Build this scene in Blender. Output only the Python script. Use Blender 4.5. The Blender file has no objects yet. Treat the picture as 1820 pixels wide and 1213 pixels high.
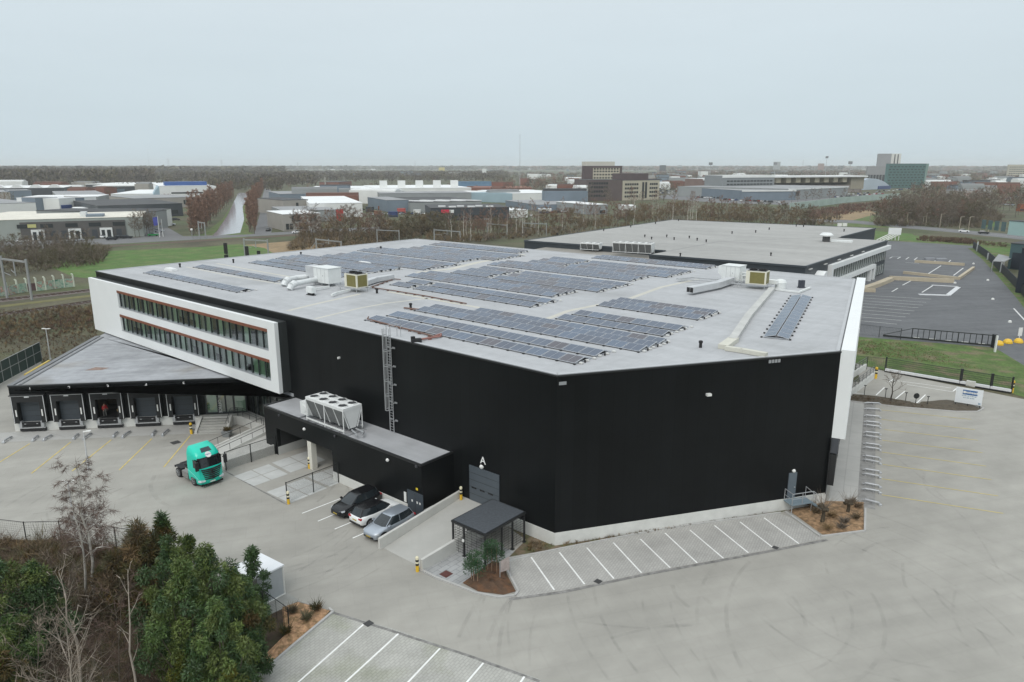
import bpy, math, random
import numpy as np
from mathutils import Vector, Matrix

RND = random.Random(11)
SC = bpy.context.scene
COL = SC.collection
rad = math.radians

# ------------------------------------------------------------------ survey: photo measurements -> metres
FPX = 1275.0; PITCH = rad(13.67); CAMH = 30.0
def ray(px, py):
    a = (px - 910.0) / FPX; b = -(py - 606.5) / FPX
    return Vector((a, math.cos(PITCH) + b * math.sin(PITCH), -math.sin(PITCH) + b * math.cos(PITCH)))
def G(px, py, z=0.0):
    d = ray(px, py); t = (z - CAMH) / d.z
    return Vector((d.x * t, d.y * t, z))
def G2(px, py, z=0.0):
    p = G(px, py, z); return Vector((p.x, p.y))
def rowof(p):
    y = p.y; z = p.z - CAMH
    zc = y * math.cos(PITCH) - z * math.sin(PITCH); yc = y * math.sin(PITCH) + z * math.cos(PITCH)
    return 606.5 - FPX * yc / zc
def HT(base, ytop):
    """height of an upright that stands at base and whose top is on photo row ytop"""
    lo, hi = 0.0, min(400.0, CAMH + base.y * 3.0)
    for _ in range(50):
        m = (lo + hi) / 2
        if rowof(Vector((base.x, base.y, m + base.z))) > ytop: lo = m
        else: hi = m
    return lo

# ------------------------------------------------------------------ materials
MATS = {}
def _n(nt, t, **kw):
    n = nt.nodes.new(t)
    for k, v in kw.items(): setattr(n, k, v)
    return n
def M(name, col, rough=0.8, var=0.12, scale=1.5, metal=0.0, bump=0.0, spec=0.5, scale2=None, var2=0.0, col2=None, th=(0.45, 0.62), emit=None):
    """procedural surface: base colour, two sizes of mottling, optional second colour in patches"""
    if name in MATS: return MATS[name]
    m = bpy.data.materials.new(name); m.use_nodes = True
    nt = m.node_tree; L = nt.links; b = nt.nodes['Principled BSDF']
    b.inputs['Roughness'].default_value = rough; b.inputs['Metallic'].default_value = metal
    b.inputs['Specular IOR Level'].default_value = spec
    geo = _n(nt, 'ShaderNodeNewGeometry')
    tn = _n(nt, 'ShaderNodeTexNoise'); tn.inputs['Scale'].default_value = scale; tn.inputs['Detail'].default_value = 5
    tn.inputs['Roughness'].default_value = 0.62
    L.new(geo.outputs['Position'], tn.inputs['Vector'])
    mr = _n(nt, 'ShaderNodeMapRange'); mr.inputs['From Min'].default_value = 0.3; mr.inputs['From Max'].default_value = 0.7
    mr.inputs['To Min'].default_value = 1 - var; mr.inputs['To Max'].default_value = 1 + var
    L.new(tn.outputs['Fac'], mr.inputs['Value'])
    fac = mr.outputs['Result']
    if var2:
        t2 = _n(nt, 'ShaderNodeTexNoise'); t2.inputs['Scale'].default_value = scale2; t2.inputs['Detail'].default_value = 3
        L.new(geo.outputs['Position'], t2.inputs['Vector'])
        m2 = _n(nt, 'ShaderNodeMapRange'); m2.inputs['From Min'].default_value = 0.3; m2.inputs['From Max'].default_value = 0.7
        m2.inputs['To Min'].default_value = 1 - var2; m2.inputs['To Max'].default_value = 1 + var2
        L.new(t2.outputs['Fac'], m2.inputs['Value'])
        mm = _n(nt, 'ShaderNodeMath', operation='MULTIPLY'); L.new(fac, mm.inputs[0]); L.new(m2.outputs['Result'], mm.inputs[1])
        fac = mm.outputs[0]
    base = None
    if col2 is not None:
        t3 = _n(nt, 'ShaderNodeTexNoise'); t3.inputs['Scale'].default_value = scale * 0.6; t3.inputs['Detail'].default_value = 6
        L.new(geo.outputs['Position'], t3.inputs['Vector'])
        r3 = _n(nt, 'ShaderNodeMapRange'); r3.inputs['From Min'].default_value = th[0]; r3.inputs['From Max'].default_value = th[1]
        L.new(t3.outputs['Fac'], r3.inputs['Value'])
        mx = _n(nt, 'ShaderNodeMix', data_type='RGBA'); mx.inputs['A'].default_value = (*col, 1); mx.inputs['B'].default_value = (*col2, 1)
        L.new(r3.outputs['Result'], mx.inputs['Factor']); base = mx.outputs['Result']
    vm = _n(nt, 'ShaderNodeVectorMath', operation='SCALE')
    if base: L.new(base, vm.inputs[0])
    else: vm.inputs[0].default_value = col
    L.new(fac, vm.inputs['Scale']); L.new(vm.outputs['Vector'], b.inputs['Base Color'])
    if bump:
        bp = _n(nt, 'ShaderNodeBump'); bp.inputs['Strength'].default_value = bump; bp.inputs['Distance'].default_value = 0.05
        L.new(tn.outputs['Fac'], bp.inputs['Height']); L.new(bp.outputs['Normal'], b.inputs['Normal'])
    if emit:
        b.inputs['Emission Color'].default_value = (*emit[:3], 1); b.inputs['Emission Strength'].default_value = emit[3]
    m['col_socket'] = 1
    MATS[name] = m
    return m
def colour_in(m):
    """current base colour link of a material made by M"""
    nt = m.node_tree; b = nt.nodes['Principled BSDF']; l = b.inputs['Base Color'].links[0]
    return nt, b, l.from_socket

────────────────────

§ **Do this**: Except for the pictures, reproduce every line exactly.

§ **Final result**:
Build this scene in Blender. Output only the Python script. Use Blender 4.5. The Blender file has no objects yet. Treat the picture as 1820 pixels wide and 1213 pixels high.
import bpy, math, random
import numpy as np
from mathutils import Vector, Matrix

RND = random.Random(11)
SC = bpy.context.scene
COL = SC.collection
rad = math.radians

# ------------------------------------------------------------------ survey: photo measurements -> metres
FPX = 1275.0; PITCH = rad(13.67); CAMH = 30.0
def ray(px, py):
    a = (px - 910.0) / FPX; b = -(py - 606.5) / FPX
    return Vector((a, math.cos(PITCH) + b * math.sin(PITCH), -math.sin(PITCH) + b * math.cos(PITCH)))
def G(px, py, z=0.0):
    d = ray(px, py); t = (z - CAMH) / d.z
    return Vector((d.x * t, d.y * t, z))
def G2(px, py, z=0.0):
    p = G(px, py, z); return Vector((p.x, p.y))
def rowof(p):
    y = p.y; z = p.z - CAMH
    zc = y * math.cos(PITCH) - z * math.sin(PITCH); yc = y * math.sin(PITCH) + z * math.cos(PITCH)
    return 606.5 - FPX * yc / zc
def HT(base, ytop):
    """height of an upright that stands at base and whose top is on photo row ytop"""
    lo, hi = 0.0, min(400.0, CAMH + base.y * 3.0)
    for _ in range(50):
        m = (lo + hi) / 2
        if rowof(Vector((base.x, base.y, m + base.z))) > ytop: lo = m
        else: hi = m
    return lo

# ------------------------------------------------------------------ materials
MATS = {}
def _n(nt, t, **kw):
    n = nt.nodes.new(t)
    for k, v in kw.items(): setattr(n, k, v)
    return n
def M(name, col, rough=0.8, var=0.12, scale=1.5, metal=0.0, bump=0.0, spec=0.5, scale2=None, var2=0.0, col2=None, th=(0.45, 0.62), emit=None):
    """procedural surface: base colour, two sizes of mottling, optional second colour in patches"""
    if name in MATS: return MATS[name]
    m = bpy.data.materials.new(name); m.use_nodes = True
    nt = m.node_tree; L = nt.links; b = nt.nodes['Principled BSDF']
    b.inputs['Roughness'].default_value = rough; b.inputs['Metallic'].default_value = metal
    b.inputs['Specular IOR Level'].default_value = spec
    geo = _n(nt, 'ShaderNodeNewGeometry')
    tn = _n(nt, 'ShaderNodeTexNoise'); tn.inputs['Scale'].default_value = scale; tn.inputs['Detail'].default_value = 5
    tn.inputs['Roughness'].default_value = 0.62
    L.new(geo.outputs['Position'], tn.inputs['Vector'])
    mr = _n(nt, 'ShaderNodeMapRange'); mr.inputs['From Min'].default_value = 0.3; mr.inputs['From Max'].default_value = 0.7
    mr.inputs['To Min'].default_value = 1 - var; mr.inputs['To Max'].default_value = 1 + var
    L.new(tn.outputs['Fac'], mr.inputs['Value'])
    fac = mr.outputs['Result']
    if var2:
        t2 = _n(nt, 'ShaderNodeTexNoise'); t2.inputs['Scale'].default_value = scale2; t2.inputs['Detail'].default_value = 3
        L.new(geo.outputs['Position'], t2.inputs['Vector'])
        m2 = _n(nt, 'ShaderNodeMapRange'); m2.inputs['From Min'].default_value = 0.3; m2.inputs['From Max'].default_value = 0.7
        m2.inputs['To Min'].default_value = 1 - var2; m2.inputs['To Max'].default_value = 1 + var2
        L.new(t2.outputs['Fac'], m2.inputs['Value'])
        mm = _n(nt, 'ShaderNodeMath', operation='MULTIPLY'); L.new(fac, mm.inputs[0]); L.new(m2.outputs['Result'], mm.inputs[1])
        fac = mm.outputs[0]
    base = None
    if col2 is not None:
        t3 = _n(nt, 'ShaderNodeTexNoise'); t3.inputs['Scale'].default_value = scale * 0.6; t3.inputs['Detail'].default_value = 6
        L.new(geo.outputs['Position'], t3.inputs['Vector'])
        r3 = _n(nt, 'ShaderNodeMapRange'); r3.inputs['From Min'].default_value = th[0]; r3.inputs['From Max'].default_value = th[1]
        L.new(t3.outputs['Fac'], r3.inputs['Value'])
        mx = _n(nt, 'ShaderNodeMix', data_type='RGBA'); mx.inputs['A'].default_value = (*col, 1); mx.inputs['B'].default_value = (*col2, 1)
        L.new(r3.outputs['Result'], mx.inputs['Factor']); base = mx.outputs['Result']
    vm = _n(nt, 'ShaderNodeVectorMath', operation='SCALE')
    if base: L.new(base, vm.inputs[0])
    else: vm.inputs[0].default_value = col
    L.new(fac, vm.inputs['Scale']); L.new(vm.outputs['Vector'], b.inputs['Base Color'])
    if bump:
        bp = _n(nt, 'ShaderNodeBump'); bp.inputs['Strength'].default_value = bump; bp.inputs['Distance'].default_value = 0.05
        L.new(tn.outputs['Fac'], bp.inputs['Height']); L.new(bp.outputs['Normal'], b.inputs['Normal'])
    if emit:
        b.inputs['Emission Color'].default_value = (*emit[:3], 1); b.inputs['Emission Strength'].default_value = emit[3]
    m['col_socket'] = 1
    MATS[name] = m
    return m
def colour_in(m):
    """current base colour link of a material made by M"""
    nt = m.node_tree; b = nt.nodes['Principled BSDF']; l = b.inputs['Base Color'].links[0]
    return nt, b, l.from_socket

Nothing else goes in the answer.